EXERCISE GOAL: Retype exactly the lines below, beginning with the first and ending with the line where "carton('narrow lighter brown" appears.

## START GIVEN MATERIAL

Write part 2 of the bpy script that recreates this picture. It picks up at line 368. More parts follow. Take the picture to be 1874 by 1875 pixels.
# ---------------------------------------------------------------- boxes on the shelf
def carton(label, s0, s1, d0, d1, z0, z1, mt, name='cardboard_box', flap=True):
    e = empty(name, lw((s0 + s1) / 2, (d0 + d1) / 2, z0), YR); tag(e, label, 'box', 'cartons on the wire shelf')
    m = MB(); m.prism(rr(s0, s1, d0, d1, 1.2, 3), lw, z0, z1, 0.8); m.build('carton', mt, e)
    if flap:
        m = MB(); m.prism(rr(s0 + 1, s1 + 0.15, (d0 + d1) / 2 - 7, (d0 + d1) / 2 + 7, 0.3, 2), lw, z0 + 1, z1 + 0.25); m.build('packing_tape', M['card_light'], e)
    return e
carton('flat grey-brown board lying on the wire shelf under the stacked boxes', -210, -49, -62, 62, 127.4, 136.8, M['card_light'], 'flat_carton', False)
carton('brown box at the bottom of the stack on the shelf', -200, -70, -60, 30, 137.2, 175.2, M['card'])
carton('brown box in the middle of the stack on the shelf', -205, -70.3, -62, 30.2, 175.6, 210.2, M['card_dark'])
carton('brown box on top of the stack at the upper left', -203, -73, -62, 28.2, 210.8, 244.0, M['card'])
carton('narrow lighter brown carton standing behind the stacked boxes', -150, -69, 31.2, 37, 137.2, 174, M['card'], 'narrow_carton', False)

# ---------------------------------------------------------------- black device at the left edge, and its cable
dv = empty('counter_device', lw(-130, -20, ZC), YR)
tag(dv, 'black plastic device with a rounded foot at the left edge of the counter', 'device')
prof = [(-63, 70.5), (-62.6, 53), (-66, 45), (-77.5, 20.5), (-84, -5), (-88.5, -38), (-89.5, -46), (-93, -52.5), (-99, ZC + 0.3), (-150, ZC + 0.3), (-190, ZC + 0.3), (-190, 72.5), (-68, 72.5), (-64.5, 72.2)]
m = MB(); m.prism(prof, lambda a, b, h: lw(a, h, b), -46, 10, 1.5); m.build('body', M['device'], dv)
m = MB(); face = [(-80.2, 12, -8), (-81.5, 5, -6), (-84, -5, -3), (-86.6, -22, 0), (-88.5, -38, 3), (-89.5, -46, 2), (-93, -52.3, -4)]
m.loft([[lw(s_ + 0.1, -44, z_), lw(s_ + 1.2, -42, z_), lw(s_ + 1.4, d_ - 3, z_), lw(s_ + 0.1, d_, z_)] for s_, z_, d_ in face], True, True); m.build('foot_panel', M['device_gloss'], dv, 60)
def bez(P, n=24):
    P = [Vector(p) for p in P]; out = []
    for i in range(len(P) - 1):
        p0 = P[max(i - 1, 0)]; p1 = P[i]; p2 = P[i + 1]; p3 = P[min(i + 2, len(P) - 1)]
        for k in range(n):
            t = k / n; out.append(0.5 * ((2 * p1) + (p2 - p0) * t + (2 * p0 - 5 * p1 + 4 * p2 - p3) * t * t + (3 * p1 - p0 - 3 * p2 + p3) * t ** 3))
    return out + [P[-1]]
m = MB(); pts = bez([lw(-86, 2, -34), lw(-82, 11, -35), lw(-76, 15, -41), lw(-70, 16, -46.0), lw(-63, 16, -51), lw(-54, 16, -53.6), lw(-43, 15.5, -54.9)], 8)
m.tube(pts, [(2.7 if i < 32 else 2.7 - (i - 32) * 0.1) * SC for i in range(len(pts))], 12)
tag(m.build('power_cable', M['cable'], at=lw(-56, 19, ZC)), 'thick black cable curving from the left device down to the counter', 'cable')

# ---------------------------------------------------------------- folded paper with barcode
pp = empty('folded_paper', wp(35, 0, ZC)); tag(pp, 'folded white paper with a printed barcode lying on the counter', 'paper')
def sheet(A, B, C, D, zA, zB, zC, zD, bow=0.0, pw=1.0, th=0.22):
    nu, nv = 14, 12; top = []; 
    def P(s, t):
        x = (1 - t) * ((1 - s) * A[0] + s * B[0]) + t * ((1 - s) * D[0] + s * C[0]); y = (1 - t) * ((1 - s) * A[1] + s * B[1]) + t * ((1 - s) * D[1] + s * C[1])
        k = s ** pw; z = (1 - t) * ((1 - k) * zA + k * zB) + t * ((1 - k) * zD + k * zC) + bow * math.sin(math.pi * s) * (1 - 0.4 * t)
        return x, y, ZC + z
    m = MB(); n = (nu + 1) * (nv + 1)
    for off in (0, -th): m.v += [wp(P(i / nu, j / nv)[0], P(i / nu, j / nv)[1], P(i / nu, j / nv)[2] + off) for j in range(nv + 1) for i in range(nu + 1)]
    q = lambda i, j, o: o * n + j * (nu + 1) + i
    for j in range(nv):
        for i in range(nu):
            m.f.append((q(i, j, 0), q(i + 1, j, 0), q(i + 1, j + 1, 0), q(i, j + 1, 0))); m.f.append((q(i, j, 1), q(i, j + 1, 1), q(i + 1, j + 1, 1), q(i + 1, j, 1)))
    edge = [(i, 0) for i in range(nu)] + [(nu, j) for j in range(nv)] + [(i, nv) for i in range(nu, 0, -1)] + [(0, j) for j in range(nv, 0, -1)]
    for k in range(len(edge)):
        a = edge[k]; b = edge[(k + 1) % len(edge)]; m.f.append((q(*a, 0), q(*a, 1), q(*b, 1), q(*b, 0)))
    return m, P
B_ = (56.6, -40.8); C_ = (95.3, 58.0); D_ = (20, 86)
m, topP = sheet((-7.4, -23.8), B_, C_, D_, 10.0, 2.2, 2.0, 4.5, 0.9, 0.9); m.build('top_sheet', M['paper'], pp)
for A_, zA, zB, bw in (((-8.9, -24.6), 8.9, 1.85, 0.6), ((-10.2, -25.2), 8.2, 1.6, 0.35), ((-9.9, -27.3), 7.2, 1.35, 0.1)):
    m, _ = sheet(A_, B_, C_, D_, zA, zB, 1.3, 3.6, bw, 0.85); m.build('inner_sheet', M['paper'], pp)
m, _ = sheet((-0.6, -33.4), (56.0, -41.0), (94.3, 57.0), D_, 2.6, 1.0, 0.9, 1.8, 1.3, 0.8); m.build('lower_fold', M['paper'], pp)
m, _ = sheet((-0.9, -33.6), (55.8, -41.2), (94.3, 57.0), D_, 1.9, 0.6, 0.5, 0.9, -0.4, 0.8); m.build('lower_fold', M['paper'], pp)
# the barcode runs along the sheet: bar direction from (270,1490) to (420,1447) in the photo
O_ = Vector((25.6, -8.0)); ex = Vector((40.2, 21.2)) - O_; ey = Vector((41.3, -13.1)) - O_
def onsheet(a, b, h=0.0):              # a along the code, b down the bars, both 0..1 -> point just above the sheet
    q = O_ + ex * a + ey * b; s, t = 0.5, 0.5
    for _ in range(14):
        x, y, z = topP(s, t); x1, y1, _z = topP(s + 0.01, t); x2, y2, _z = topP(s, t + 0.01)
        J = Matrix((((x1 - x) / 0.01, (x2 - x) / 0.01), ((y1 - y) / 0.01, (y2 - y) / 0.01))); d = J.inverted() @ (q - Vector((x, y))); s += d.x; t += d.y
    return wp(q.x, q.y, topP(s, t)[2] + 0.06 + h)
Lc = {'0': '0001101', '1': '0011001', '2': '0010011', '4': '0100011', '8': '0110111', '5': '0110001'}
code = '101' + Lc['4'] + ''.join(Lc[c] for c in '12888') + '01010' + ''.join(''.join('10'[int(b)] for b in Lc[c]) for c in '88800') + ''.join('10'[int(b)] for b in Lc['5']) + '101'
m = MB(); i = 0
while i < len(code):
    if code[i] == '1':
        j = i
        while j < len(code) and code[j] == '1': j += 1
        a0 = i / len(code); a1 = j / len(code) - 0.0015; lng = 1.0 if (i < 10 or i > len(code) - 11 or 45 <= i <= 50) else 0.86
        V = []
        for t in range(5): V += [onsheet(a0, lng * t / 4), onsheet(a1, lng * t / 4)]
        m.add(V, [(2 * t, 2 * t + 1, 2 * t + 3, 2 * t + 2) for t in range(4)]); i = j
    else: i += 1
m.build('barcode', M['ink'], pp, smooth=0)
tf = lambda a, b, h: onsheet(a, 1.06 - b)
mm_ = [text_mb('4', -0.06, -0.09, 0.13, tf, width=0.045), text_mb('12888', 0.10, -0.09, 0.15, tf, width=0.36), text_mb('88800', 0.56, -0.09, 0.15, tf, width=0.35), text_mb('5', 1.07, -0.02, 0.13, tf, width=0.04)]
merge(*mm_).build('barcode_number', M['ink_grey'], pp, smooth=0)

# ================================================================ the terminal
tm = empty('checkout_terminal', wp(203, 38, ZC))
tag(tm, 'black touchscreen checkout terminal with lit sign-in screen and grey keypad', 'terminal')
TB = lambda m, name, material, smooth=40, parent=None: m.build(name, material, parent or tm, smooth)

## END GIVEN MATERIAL

WORKED ANSWER:
Write part 2 of the bpy script that recreates this picture. It picks up at line 368. More parts follow. Take the picture to be 1874 by 1875 pixels.
# ---------------------------------------------------------------- boxes on the shelf
def carton(label, s0, s1, d0, d1, z0, z1, mt, name='cardboard_box', flap=True):
    e = empty(name, lw((s0 + s1) / 2, (d0 + d1) / 2, z0), YR); tag(e, label, 'box', 'cartons on the wire shelf')
    m = MB(); m.prism(rr(s0, s1, d0, d1, 1.2, 3), lw, z0, z1, 0.8); m.build('carton', mt, e)
    if flap:
        m = MB(); m.prism(rr(s0 + 1, s1 + 0.15, (d0 + d1) / 2 - 7, (d0 + d1) / 2 + 7, 0.3, 2), lw, z0 + 1, z1 + 0.25); m.build('packing_tape', M['card_light'], e)
    return e
carton('flat grey-brown board lying on the wire shelf under the stacked boxes', -210, -49, -62, 62, 127.4, 136.8, M['card_light'], 'flat_carton', False)
carton('brown box at the bottom of the stack on the shelf', -200, -70, -60, 30, 137.2, 175.2, M['card'])
carton('brown box in the middle of the stack on the shelf', -205, -70.3, -62, 30.2, 175.6, 210.2, M['card_dark'])
carton('brown box on top of the stack at the upper left', -203, -73, -62, 28.2, 210.8, 244.0, M['card'])
carton('narrow lighter brown carton standing behind the stacked boxes', -150, -69, 31.2, 37, 137.2, 174, M['card'], 'narrow_carton', False)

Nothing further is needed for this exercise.